En Cien años de soledad se cuela a veces esa mirada pensada para unos espectadores que consideran lo blanco y anglosajón la norma, incluso aunque sean paisanos del que sale en la pantalla. A veces en las explicaciones innecesarias sobre la lógica mágica de los personajes, otras caracterizando a Aureliano Buendía como una suerte de Emiliano Zapata idealizado, aunque su creador siempre señalase que está basado en Rafael Uribe Uribe.
Cuidado: es una adaptación académica, pero no estúpida o sin sentido. Al contrario, está muy pensada, a veces demasiado, sin darse cuenta que mejora cuando se deja llevar y utiliza el lenguaje cinematográfico para remedar la sensación de río que nos arrastra que lograba la voz impresa de García Márquez.

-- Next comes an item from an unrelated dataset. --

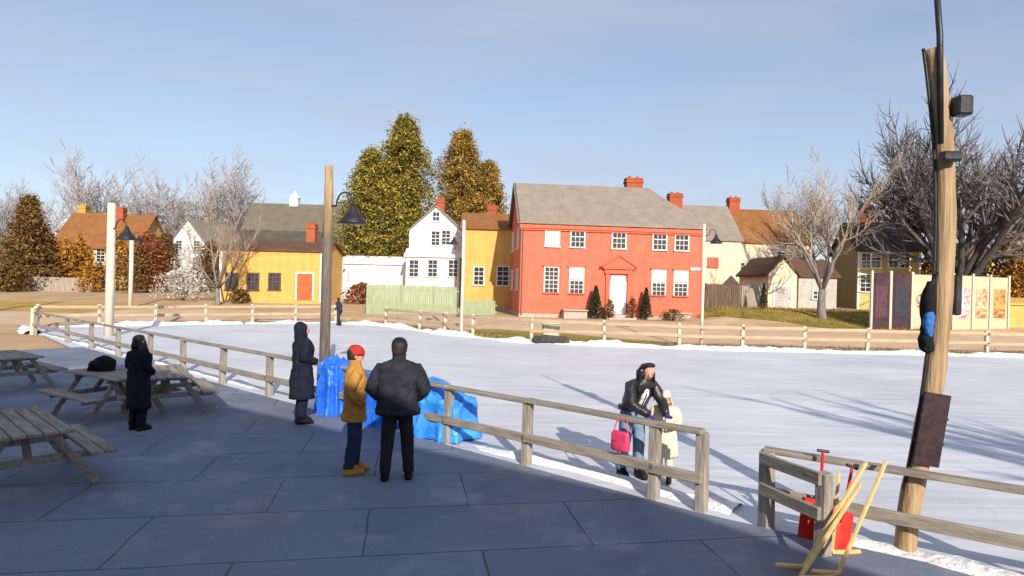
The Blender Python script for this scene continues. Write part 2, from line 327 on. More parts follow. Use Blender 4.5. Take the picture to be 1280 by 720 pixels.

La serie podría haberse quedado a vivir en un plano secuencia del primer episodio, donde nos pasea por el primer Macondo, un pueblito de “veinte casas de barro y caña brava” donde todo el mundo cría a los niños en comunidad y José Arcadio hijo se pasea en cueros colándose entre animales domésticos y las piernas de los adultos. Un momento el que la voz en off (¿de Aureliano Babilonia desde el futuro, leyendo a un Melquiades cifrado en sánscrito?) cita la otra célebre frase, la de que el mundo era tan nuevo que algunas cosas no tenían nombre y había que señalarlas con el dedo, en lectura poco sutil de la infancia del hombre, no la del mundo, que existe aunque no esté bautizado, como nos recordará la fiebre del insomnio.
Y que finaliza con la imagen también nada ambigua del enjaulamiento de los pájaros, el empeño de José Arcadio Buendía padre en domesticar una naturaleza exuberante, salvaje e incontrolable, que acabará por reclamarlos de vuelto a sus vísceras, junto al oro que los imanes nunca podrán sacar.